A safety committee should include the following: 1) Chairperson, 2) Vice Chairperson, 3) Secretary, and 4) General Members. The General Members should be made up of individuals from various areas and levels of the organization that represent administration, operating departments and staff personnel. In addition, membership eligibility requirements and terms of service must be clearly defined (i.e. membership selection process, qualification requirements, length of individual membership terms and rotation of membership procedures). These criteria should cover all membership positions, including the four mentioned above. Finally, general membership on the committee should be established on a rotation basis.

2) Determine the Optimum Size of the Committee

The next step consists of determining the ideal number of people to be part of the committee. If a joint labor-management safety committee is being formed, it is important to maintain balance in the number of representatives from each group. Representatives from various departments and work groups should be included. A target of five to ten committee members is ideal.

3) Determine the Specific Committee Members

Once the structure and size of the safety committee are determined, it is now time to select the members. There are a number of methods to do this:

  • Handpick the specific employees that would make good committee members. Make sure to represent all work groups and shifts.
  • Issue an open invitation to employees and supervisory personnel, asking for volunteers. Depending on the response, specific individuals may still be asked to join the committee.

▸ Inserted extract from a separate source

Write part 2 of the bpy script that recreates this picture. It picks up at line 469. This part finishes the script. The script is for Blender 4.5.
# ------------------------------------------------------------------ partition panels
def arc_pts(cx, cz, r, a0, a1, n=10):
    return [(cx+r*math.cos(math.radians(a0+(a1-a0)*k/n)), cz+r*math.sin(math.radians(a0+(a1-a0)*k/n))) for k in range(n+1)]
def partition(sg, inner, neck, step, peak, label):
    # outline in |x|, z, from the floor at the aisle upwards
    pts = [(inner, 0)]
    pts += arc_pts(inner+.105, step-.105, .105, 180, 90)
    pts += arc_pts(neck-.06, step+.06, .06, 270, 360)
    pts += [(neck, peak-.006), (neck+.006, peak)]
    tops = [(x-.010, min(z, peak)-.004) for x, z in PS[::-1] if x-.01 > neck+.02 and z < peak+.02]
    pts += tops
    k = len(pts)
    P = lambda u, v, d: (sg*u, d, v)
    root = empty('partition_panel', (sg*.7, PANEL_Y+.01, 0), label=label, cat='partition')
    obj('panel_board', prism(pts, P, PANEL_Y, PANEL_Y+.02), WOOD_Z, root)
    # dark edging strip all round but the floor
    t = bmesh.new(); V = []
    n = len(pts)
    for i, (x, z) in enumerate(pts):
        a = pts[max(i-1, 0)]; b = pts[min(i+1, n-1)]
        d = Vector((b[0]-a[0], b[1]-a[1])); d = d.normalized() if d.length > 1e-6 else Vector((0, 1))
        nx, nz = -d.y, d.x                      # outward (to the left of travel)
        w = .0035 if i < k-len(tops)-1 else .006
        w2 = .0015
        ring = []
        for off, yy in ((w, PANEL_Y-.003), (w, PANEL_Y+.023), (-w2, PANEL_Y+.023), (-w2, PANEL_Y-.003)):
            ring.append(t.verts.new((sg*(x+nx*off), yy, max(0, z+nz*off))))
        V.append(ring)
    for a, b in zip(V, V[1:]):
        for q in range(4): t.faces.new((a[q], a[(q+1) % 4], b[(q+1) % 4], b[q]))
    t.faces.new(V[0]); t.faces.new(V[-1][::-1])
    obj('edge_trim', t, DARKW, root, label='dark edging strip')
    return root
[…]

Regardless of the method used, members should be periodically rotated on and off the committee.

4) Involve Top Management

Top management should be a member of the committee. If top management decides not to be a member of the committee, it should at least attend the initial meeting and visit periodically afterwards. Top management should also review the meeting minutes and be available to respond to questions and concerns from the committee. Most importantly, management must establish the authority of the committee and then support it.

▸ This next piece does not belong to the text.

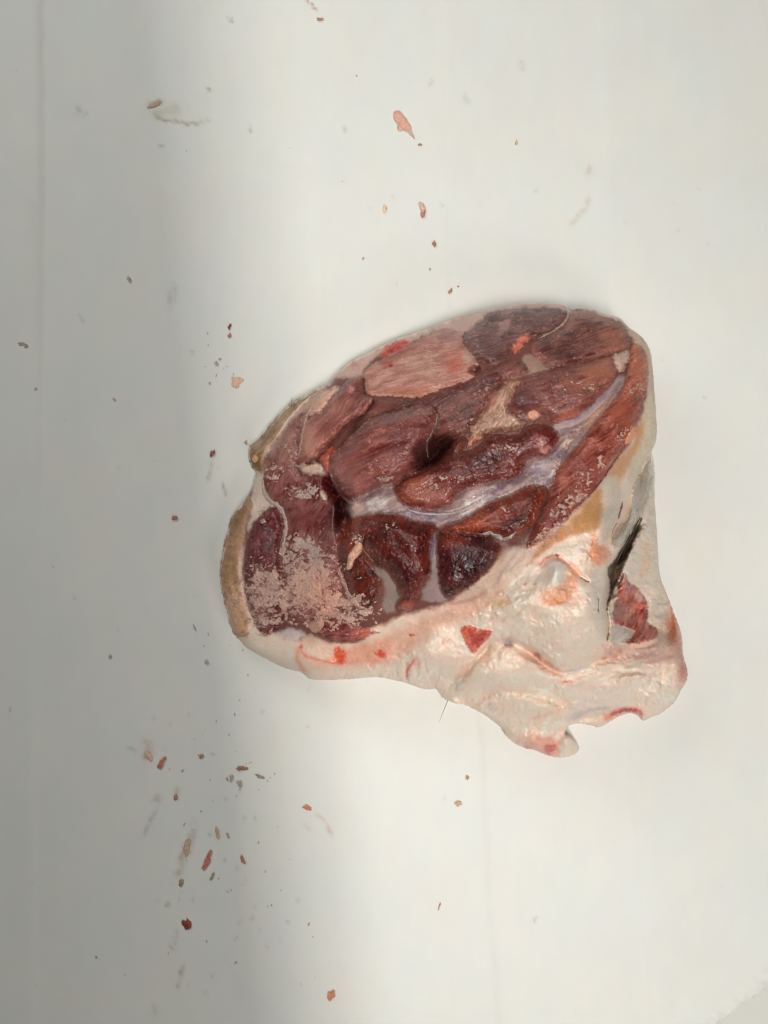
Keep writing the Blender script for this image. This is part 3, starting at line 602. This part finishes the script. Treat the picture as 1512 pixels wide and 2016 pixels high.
# blood and raw spots of the fat side
part("blood_spot", [(760,691),(766,682),(773,674),(786,671),(802,673),(792,681),(788,688),(772,697)], (150,8,6), (190,24,16), 0.5, 5, 20, 14, 4, 1.0, mat=M_WET, label="bright red blood spot at the upper edge of the bone")
part("raw_patch", [(906,1236),(924,1229),(948,1237),(970,1241),(964,1257),(950,1269),(934,1288),(922,1279),(910,1255)],
     (172,64,54), (206,114,96), 0.9, 7, 40, 14, 5, 1.0, cm=(224,140,116), wm=4, grads=[(941,1262,11,10,0,(158,34,32),0.85),(917,1243,9,9,0,(208,92,52),0.9)], mat=M_WET, label="raw red three-cornered patch on the white fat")
part("raw_patch", [(1222,1133),(1233,1130),(1241,1148),(1252,1152),(1267,1170),(1276,1188),(1278,1212),(1277,1226),(1293,1234),(1297,1249),(1287,1260),(1257,1268),(1230,1268),(1248,1248),(1244,1240),(1220,1233),(1207,1227),(1205,1197),(1212,1177)],
     (140,42,38), (196,112,96), 2.4, 10, 60, 30, 6, 1.2, grads=[(1258,1178,12,10,0,(212,166,158),0.9),(1216,1205,14,20,0,(118,36,42),0.7),(1262,1252,34,9,12,(178,60,40),0.9),(1240,1205,6,24,-30,(206,140,116),0.7),(1228,1140,8,12,0,(206,150,142),0.8)], mat=M_WET, label="raw red meat in the hollow behind the hide flap", rel=0.9)
part("fat_patch", [(1204,1236),(1220,1233),(1234,1240),(1244,1248),(1226,1262),(1201,1270)], (206,192,182), (222,212,202), 1.6, 7, 20, 20, 6, 0.6, mat=M_FAT)
part("membrane", [(1281,895),(1287,930),(1285,960),(1270,1010),(1244,1050),(1220,1077),(1202,1071),(1212,1046),(1232,1022),(1242,986),(1247,958),(1266,918)],
     (142,124,106), (172,156,138), 4.0, 10, 60, 60, 8, 0.9, mat=M_SINEW, brk=0.8, label="grey glossy membrane over the hide flap", cm=(196,188,178), wm=3)
part("hide", [(1266,1012),(1257,1032),(1238,1056),(1219,1082),(1207,1104),(1194,1119),(1197,1138),(1199,1160),(1195,1186),(1204,1177),(1219,1144),(1230,1118),(1241,1092),(1252,1062),(1259,1042)],
     (40,28,20), (92,72,54), 0.6, 7, 63, 50, 2.4, 1.2, mat=M_HIDE, brk=0.6, label="strip of dark brown haired hide in the fold of the joint", rel=1.2)
strip("fat_edge", [(1213,1177),(1202,1185),(1198,1198),(1202,1216),(1203,1236),(1200,1262)], 3.6, (212,192,168), (232,218,200), 7.0, M_FAT, False, label="pale torn fat edge beside the raw hollow")
for p, w in (([(1138,1135),(1150,1141),(1156,1145),(1163,1146)], 1.7), ([(1177,1172),(1179,1186),(1178,1196),(1179,1212)], 1.6), ([(1227,985),(1224,998),(1221,1010),(1217,1026)], 2.6), ([(1155,1090),(1155,1106)], 1.3)):
    strip("dark_streak", p, w, (70,14,10), (110,36,22), 0.3, M_WET)  # thin dark red lines along slits and strands in the fat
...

5) Conduct the Initial Safety Committee Meeting

Once the safety committee is established, the first meeting can take place. The following important items should be covered at a minimum:

  • Setting a schedule for the committee to meet (e.g. once a month at a given date and time) that is as convenient as possible for all members.
  • Determining who will be the committee officers (Chairperson, Vice Chairperson, Secretary).
  • Discussing and prioritizing the duties of the committee (e.g. facility self-inspections, development of written safety programs, incident reviews).
  • Determining the need for subcommittees to take responsibility for some of the priority items.

Finally, remember to review the progress of the committee at least annually. Each year, the safety committee’s progress should be reviewed in order to evaluate the committee’s success in helping the organization meet its safety goals and objectives.